*** DATASET SECTION ***

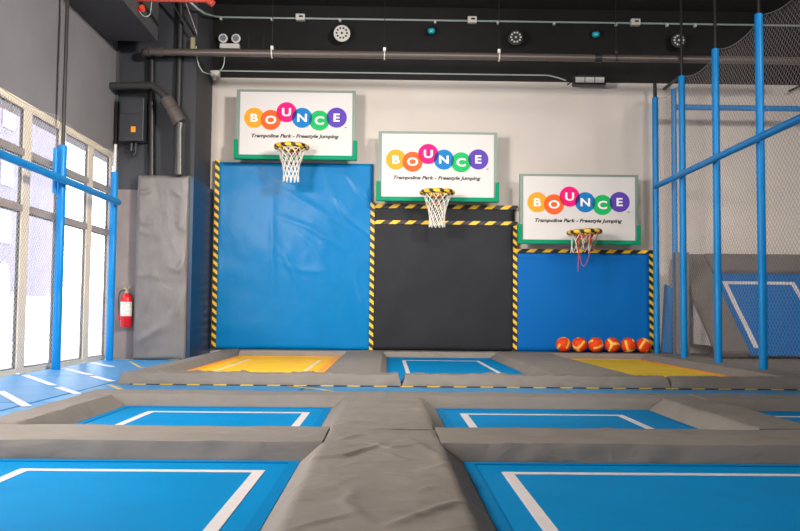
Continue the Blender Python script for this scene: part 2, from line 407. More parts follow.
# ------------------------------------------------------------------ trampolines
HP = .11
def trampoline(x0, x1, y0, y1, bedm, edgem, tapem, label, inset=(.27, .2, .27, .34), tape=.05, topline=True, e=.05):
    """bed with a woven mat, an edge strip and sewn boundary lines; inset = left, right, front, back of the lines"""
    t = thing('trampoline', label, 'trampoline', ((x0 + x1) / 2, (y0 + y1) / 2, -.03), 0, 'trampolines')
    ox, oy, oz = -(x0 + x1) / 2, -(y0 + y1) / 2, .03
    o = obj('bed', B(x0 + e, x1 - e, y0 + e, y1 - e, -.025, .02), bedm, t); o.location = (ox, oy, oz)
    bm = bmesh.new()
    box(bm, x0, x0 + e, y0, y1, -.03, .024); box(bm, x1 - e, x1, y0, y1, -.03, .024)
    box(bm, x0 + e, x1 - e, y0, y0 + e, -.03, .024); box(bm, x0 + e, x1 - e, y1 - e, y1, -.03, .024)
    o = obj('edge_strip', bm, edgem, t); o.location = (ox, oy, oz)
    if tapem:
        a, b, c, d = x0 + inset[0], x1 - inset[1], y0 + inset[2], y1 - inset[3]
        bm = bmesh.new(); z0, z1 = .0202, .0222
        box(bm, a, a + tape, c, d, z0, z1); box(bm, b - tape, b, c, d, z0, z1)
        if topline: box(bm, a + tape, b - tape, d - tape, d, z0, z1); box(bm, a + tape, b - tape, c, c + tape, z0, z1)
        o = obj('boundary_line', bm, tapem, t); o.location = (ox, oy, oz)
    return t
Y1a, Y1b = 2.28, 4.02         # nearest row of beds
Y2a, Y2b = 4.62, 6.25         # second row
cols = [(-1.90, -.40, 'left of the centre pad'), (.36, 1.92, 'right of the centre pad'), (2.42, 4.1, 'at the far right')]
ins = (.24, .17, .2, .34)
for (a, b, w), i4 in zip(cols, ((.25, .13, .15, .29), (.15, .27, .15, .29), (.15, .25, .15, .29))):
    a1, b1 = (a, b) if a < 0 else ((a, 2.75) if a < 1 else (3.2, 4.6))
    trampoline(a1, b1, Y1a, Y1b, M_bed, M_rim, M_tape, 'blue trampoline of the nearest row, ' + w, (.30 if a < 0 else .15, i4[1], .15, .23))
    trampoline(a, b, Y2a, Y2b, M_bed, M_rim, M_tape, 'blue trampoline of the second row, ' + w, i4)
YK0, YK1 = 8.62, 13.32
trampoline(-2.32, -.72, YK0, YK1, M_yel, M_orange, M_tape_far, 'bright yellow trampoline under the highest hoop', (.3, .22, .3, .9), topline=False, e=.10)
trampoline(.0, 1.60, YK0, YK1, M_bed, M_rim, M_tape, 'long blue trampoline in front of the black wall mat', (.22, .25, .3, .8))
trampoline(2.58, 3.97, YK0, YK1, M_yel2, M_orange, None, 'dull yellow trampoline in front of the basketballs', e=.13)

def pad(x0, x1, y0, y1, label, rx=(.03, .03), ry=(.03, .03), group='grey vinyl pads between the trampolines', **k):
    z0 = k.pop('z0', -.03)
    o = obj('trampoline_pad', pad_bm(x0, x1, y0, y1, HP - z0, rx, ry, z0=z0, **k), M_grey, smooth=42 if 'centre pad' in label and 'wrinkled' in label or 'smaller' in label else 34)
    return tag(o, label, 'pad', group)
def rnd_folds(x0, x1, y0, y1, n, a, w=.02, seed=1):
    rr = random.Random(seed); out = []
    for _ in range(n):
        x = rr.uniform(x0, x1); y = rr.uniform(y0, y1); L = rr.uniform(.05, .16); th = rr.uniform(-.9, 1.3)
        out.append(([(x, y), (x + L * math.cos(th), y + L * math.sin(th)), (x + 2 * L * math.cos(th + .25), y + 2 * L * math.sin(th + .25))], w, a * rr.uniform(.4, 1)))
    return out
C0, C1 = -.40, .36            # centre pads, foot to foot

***

Reproduce every line above as written, skipping pictures.

Continue the Blender Python script for this scene: part 2, from line 407. More parts follow.
# ------------------------------------------------------------------ trampolines
HP = .11
def trampoline(x0, x1, y0, y1, bedm, edgem, tapem, label, inset=(.27, .2, .27, .34), tape=.05, topline=True, e=.05):
    """bed with a woven mat, an edge strip and sewn boundary lines; inset = left, right, front, back of the lines"""
    t = thing('trampoline', label, 'trampoline', ((x0 + x1) / 2, (y0 + y1) / 2, -.03), 0, 'trampolines')
    ox, oy, oz = -(x0 + x1) / 2, -(y0 + y1) / 2, .03
    o = obj('bed', B(x0 + e, x1 - e, y0 + e, y1 - e, -.025, .02), bedm, t); o.location = (ox, oy, oz)
    bm = bmesh.new()
    box(bm, x0, x0 + e, y0, y1, -.03, .024); box(bm, x1 - e, x1, y0, y1, -.03, .024)
    box(bm, x0 + e, x1 - e, y0, y0 + e, -.03, .024); box(bm, x0 + e, x1 - e, y1 - e, y1, -.03, .024)
    o = obj('edge_strip', bm, edgem, t); o.location = (ox, oy, oz)
    if tapem:
        a, b, c, d = x0 + inset[0], x1 - inset[1], y0 + inset[2], y1 - inset[3]
        bm = bmesh.new(); z0, z1 = .0202, .0222
        box(bm, a, a + tape, c, d, z0, z1); box(bm, b - tape, b, c, d, z0, z1)
        if topline: box(bm, a + tape, b - tape, d - tape, d, z0, z1); box(bm, a + tape, b - tape, c, c + tape, z0, z1)
        o = obj('boundary_line', bm, tapem, t); o.location = (ox, oy, oz)
    return t
Y1a, Y1b = 2.28, 4.02         # nearest row of beds
Y2a, Y2b = 4.62, 6.25         # second row
cols = [(-1.90, -.40, 'left of the centre pad'), (.36, 1.92, 'right of the centre pad'), (2.42, 4.1, 'at the far right')]
ins = (.24, .17, .2, .34)
for (a, b, w), i4 in zip(cols, ((.25, .13, .15, .29), (.15, .27, .15, .29), (.15, .25, .15, .29))):
    a1, b1 = (a, b) if a < 0 else ((a, 2.75) if a < 1 else (3.2, 4.6))
    trampoline(a1, b1, Y1a, Y1b, M_bed, M_rim, M_tape, 'blue trampoline of the nearest row, ' + w, (.30 if a < 0 else .15, i4[1], .15, .23))
    trampoline(a, b, Y2a, Y2b, M_bed, M_rim, M_tape, 'blue trampoline of the second row, ' + w, i4)
YK0, YK1 = 8.62, 13.32
trampoline(-2.32, -.72, YK0, YK1, M_yel, M_orange, M_tape_far, 'bright yellow trampoline under the highest hoop', (.3, .22, .3, .9), topline=False, e=.10)
trampoline(.0, 1.60, YK0, YK1, M_bed, M_rim, M_tape, 'long blue trampoline in front of the black wall mat', (.22, .25, .3, .8))
trampoline(2.58, 3.97, YK0, YK1, M_yel2, M_orange, None, 'dull yellow trampoline in front of the basketballs', e=.13)

def pad(x0, x1, y0, y1, label, rx=(.03, .03), ry=(.03, .03), group='grey vinyl pads between the trampolines', **k):
    z0 = k.pop('z0', -.03)
    o = obj('trampoline_pad', pad_bm(x0, x1, y0, y1, HP - z0, rx, ry, z0=z0, **k), M_grey, smooth=42 if 'centre pad' in label and 'wrinkled' in label or 'smaller' in label else 34)
    return tag(o, label, 'pad', group)
def rnd_folds(x0, x1, y0, y1, n, a, w=.02, seed=1):
    rr = random.Random(seed); out = []
    for _ in range(n):
        x = rr.uniform(x0, x1); y = rr.uniform(y0, y1); L = rr.uniform(.05, .16); th = rr.uniform(-.9, 1.3)
        out.append(([(x, y), (x + L * math.cos(th), y + L * math.sin(th)), (x + 2 * L * math.cos(th + .25), y + 2 * L * math.sin(th + .25))], w, a * rr.uniform(.4, 1)))
    return out
C0, C1 = -.40, .36            # centre pads, foot to foot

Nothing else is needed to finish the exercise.